Buache, Philippe
Buache, Philippe
(b. Paris, France, 7 February 1700; d. Paris, 24 January 1773)
cartography.
Buache studied with and continued the work of Guillaume Delisle. Initially charged with classifying the maps, plans, and journals in the Naval Archives, he was appointed chief royal geographer in 1729. The next year the Royal Academy of Sciences elected him assistant geographer, a post created for him and held by him until his death. In 1755 Buache was appointed geography tutor to the children of the duke of Burgundy. For their use he had a globe built and atlases compiled; these items are preserved in the Bibliothèque Nationale.
Buache’s Essai de géographie physique…, presented to the Academy in 1752 and published soon afterward, contains most of his ideas as well as new methods, some of which later exerted great influence. He abandoned descriptive work and began theoretical study of the structure of the globe, of which, he believed, the mountain chains are the “bones.” At the same time Buache brought out the Carte physique et profil du canal de la Manche, in which he showed the underwater configurations by means of contour lines designating ten-fathom intervals.
Buache’s theory of submarine basins and “backbones,” which was based on the Carte, became well known. However, Dainville has pointed out the prior use of such hydrographic contour lines by the Dutch engineer Nicolas Cruquius, who in 1729 made quite an accurate map of the underwater contours of the mouth of the Meuse. Buache must have known of this map through his work in the Naval Archives. Whatever the case may be, after Buache hydrographers perfected the presentation of underwater contours; the technique was later applied to land contours.
In Considérations… sur les nouvelles découvertes au nord de la Grande Mer (1753) Buache went so far as to posit the existence of Alaska and a connection between America and Asia—“because of the direction of the capes, the mountains, the rivers, and the glaciers.”
Although his theories on river basins, basins on the ocean floor, and such were at times overgeneralized, and thus hindered the progress of geography, Buache’s work as a whole constituted a definite contribution to cartography.
BIBLIOGRAPHY
I. Original Works. Buache’s works are Parallèle des fleuves des quatre parties du monde (Paris, 1751); Essai de géographie physique… (Paris, 1752); Carte physique et profil du canal de la Manche (Paris, 1752); Considérations géographiques et physiques sur les nouvelles découvertes au nord de la Grande Mer, 3 vols. (Paris, 1753); Mémoire sur les différentes idées qu’on a eues de la traversée de la Mer glaciale arctique et sur les communications ou jonctions qu’on a supposées entre diverses riviéres (Paris, 1754); Cartes et tables de la géographie physique ou naturelle (Paris, 1754); and Mémoire sur le comète qui a été observé en 1531, 1607, 1682… (Paris, 1757). Available in MS is “Mémoires et notes sur les tremblements de terre,” Bibliothéque Nationale, Paris, Dept. des Manuscrits, f. fr. n. acq. 20236–20237.

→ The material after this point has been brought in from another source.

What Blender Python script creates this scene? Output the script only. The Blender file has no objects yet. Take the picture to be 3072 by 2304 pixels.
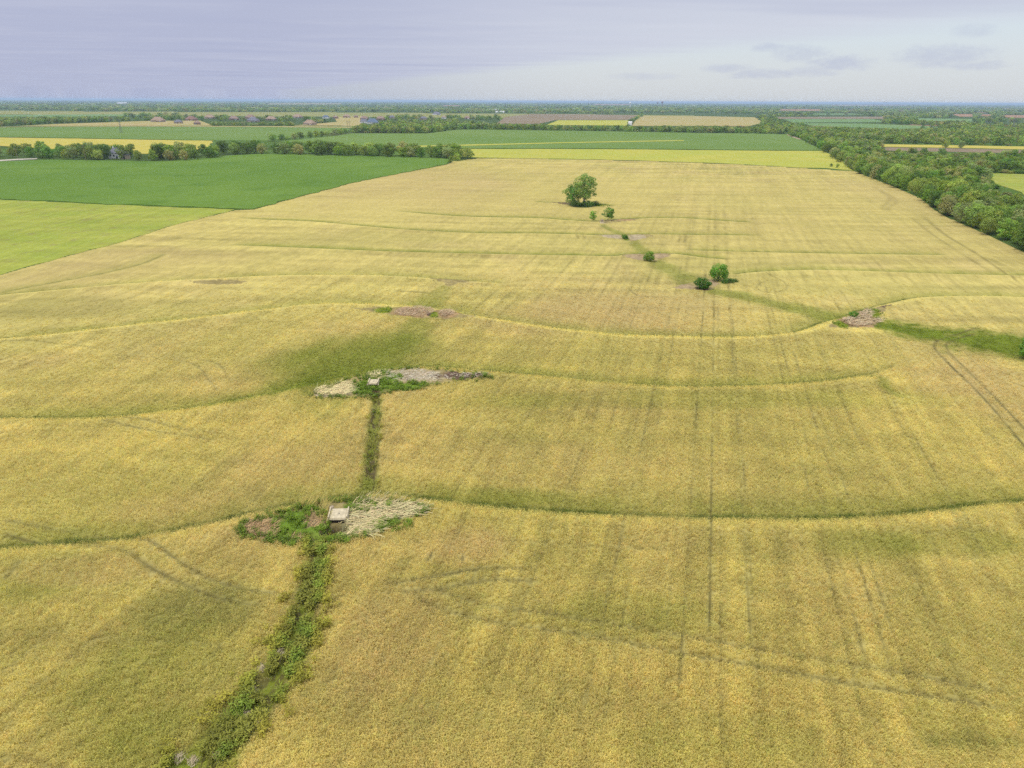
import bpy, bmesh, math, random
import numpy as np
from mathutils import Vector, Matrix

R = math.radians
sc = bpy.context.scene
COL = sc.collection
rng = np.random.default_rng(11)
random.seed(5)

# ------------------------------------------------------------------ camera
CAM_H = 45.0
FPX = 2114.0                      # focal length in pixels of the 3072 px wide photograph
PITCH, ROLL = R(21.88), R(0.27)
cf = np.array([0, math.cos(PITCH), -math.sin(PITCH)])
cr0 = np.array([1.0, 0, 0]); cu0 = np.array([0, math.sin(PITCH), math.cos(PITCH)])
cr = cr0*math.cos(ROLL) + cu0*math.sin(ROLL)
cu = -cr0*math.sin(ROLL) + cu0*math.cos(ROLL)
cam_d = bpy.data.cameras.new('camera')
cam_d.sensor_width = 36.0
cam_d.lens = FPX/3072*36.0
cam_d.clip_start = 0.5
cam_d.clip_end = 300000
cam = bpy.data.objects.new('camera', cam_d)
COL.objects.link(cam)
M = Matrix(((cr[0], cu[0], -cf[0], 0), (cr[1], cu[1], -cf[1], 0), (cr[2], cu[2], -cf[2], CAM_H), (0, 0, 0, 1)))
cam.matrix_world = M
sc.camera = cam

# ------------------------------------------------------------------ exposure, sun, sky
sc.view_settings.view_transform = 'Standard'
sc.view_settings.look = 'None'
sc.view_settings.gamma = 1.0
sc.view_settings.use_curve_mapping = False
EXPO = 0.85
sc.view_settings.exposure = EXPO
try:
    sc.cycles.max_bounces = 4
    sc.cycles.diffuse_bounces = 2
    sc.cycles.transparent_max_bounces = 4
    sc.cycles.volume_bounces = 0
    sc.cycles.use_denoising = False
    sc.cycles.use_adaptive_sampling = True
    sc.cycles.adaptive_threshold = 0.02
except Exception:
    pass
SUN_EL, SUN_AZ = R(58), R(-125)       # azimuth clockwise from +Y (straight ahead)
sd = bpy.data.lights.new('sun', 'SUN')
sd.energy = 1.5
sd.angle = R(11)
sd.color = (1.0, 0.955, 0.88)
sun = bpy.data.objects.new('sun', sd)
COL.objects.link(sun)
sv = Vector((math.sin(SUN_AZ)*math.cos(SUN_EL), math.cos(SUN_AZ)*math.cos(SUN_EL), math.sin(SUN_EL)))
sun.rotation_euler = sv.to_track_quat('Z', 'Y').to_euler()
sun.location = sv*200


def srgb(r, g, b, k=1.0):
    def f(c):
        c /= 255.0
        return c/12.92 if c <= 0.04045 else ((c+0.055)/1.055)**2.4
    return (f(r)*k, f(g)*k, f(b)*k)


class NT:
    """small helper to write node trees"""
    def __init__(self, tree):
        self.t = tree; self.n = tree.nodes; self.l = tree.links

    def node(self, typ, **kw):
        nd = self.n.new(typ)
        for k, v in kw.items():
            setattr(nd, k, v)
        return nd

    def put(self, sock, v):
        if hasattr(v, 'is_output') or isinstance(v, bpy.types.NodeSocket):
            self.l.new(v, sock)
        else:
            sock.default_value = v

    def math(self, op, a, b=None, c=None, clamp=False):
        nd = self.node('ShaderNodeMath', operation=op, use_clamp=clamp)
        self.put(nd.inputs[0], a)
        if b is not None: self.put(nd.inputs[1], b)
        if c is not None: self.put(nd.inputs[2], c)
        return nd.outputs[0]

    def mix(self, f, a, b, mode='MIX'):
        nd = self.node('ShaderNodeMix', data_type='RGBA', blend_type=mode)
        self.put(nd.inputs[0], f)
        for s, v in ((nd.inputs[6], a), (nd.inputs[7], b)):
            if isinstance(v, tuple) and len(v) == 3: v = v + (1.0,)
            self.put(s, v)
        return nd.outputs[2]

    def smooth(self, v, lo, hi, a=0.0, b=1.0):
        nd = self.node('ShaderNodeMapRange', interpolation_type='SMOOTHSTEP')
        self.put(nd.inputs[0], v)
        for i, x in enumerate((lo, hi, a, b)): nd.inputs[i+1].default_value = x
        return nd.outputs[0]

    def noise(self, vec, scale, detail=3.0, rough=0.55, dist=0.0):
        nd = self.node('ShaderNodeTexNoise')
        if vec is not None: self.l.new(vec, nd.inputs['Vector'])
        nd.inputs['Scale'].default_value = scale
        nd.inputs['Detail'].default_value = detail
        nd.inputs['Roughness'].default_value = rough
        nd.inputs['Distortion'].default_value = dist
        return nd.outputs[0]

    def comb(self, x, y, z=0.0):
        nd = self.node('ShaderNodeCombineXYZ')
        for s, v in zip(nd.inputs, (x, y, z)): self.put(s, v)
        return nd.outputs[0]

    def mapping(self, vec, scale=(1, 1, 1), rot=(0, 0, 0), loc=(0, 0, 0)):
        nd = self.node('ShaderNodeMapping')
        self.l.new(vec, nd.inputs[0])
        nd.inputs[1].default_value = loc; nd.inputs[2].default_value = rot; nd.inputs[3].default_value = scale
        return nd.outputs[0]


def px_dir(u, v):
    d = cf + cr*((u-1536)/FPX) + cu*((1152-v)/FPX)
    return d/np.linalg.norm(d)


world = bpy.data.worlds.new('World')
sc.world = world
world.use_nodes = True
try:
    world.cycles.sampling_method = 'NONE'      # an even overcast sky needs no importance map
except Exception:
    pass
W = NT(world.node_tree)
W.n.clear()
STR = 0.1                                   # strength of the sky background
EX = 2.0**EXPO
SKYK = 1.0/(STR*EX)                         # scales a photographed sky colour to node radiance
tc = W.node('ShaderNodeTexCoord')
sep = W.node('ShaderNodeSeparateXYZ'); W.l.new(tc.outputs['Generated'], sep.inputs[0])
dx, dy, dz = sep.outputs
zc = W.math('MAXIMUM', dz, 0.012)
pxp = W.math('DIVIDE', dx, zc); pyp = W.math('DIVIDE', dy, zc)
plane = W.comb(pxp, pyp)
az = W.math('ARCTAN2', dx, dy)
el = W.math('ARCSINE', dz)
sky = W.node('ShaderNodeTexSky', sky_type='NISHITA')
sky.sun_disc = False
sky.sun_elevation = SUN_EL
sky.sun_rotation = SUN_AZ
sky.altitude = 100; sky.air_density = 1.0; sky.dust_density = 2.0; sky.ozone_density = 1.0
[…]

II. Secondary Literature. Works on Buache are H. Balmer, Beiträge Geschichte der Kenntnis des Erdmagnetismus (Aarau, Switzerland, 1959); F. de Dainville, “De la profondeur à l’altitude. Des origines marines de l’expression cartographique du relief terrestre par cotes et courbes de niveau,” in Michel Mollat, ed., Le navire el l’eéconomie maritime du moyen-âge au XVIIIe sieècle principalement en Méditerranée (Paris, 1958), pp. 195–213; L. Drapeyron, Les origines de la reforme de l’enseignement géographique en France. Les deux Buache (Paris, 1888); Grandjean de Fouchy, Histoire de l’Acadèmie des sciences, 11 (Paris, 1772), 135; F. Hoeffer, in Nouvelle biographie générale, VII (Paris, 1855), cols. 676–678; F. Marouis, in Dictionnaire de biographie française, VII (1956), cols. 591–592; and Poggendorff, I, 323–324.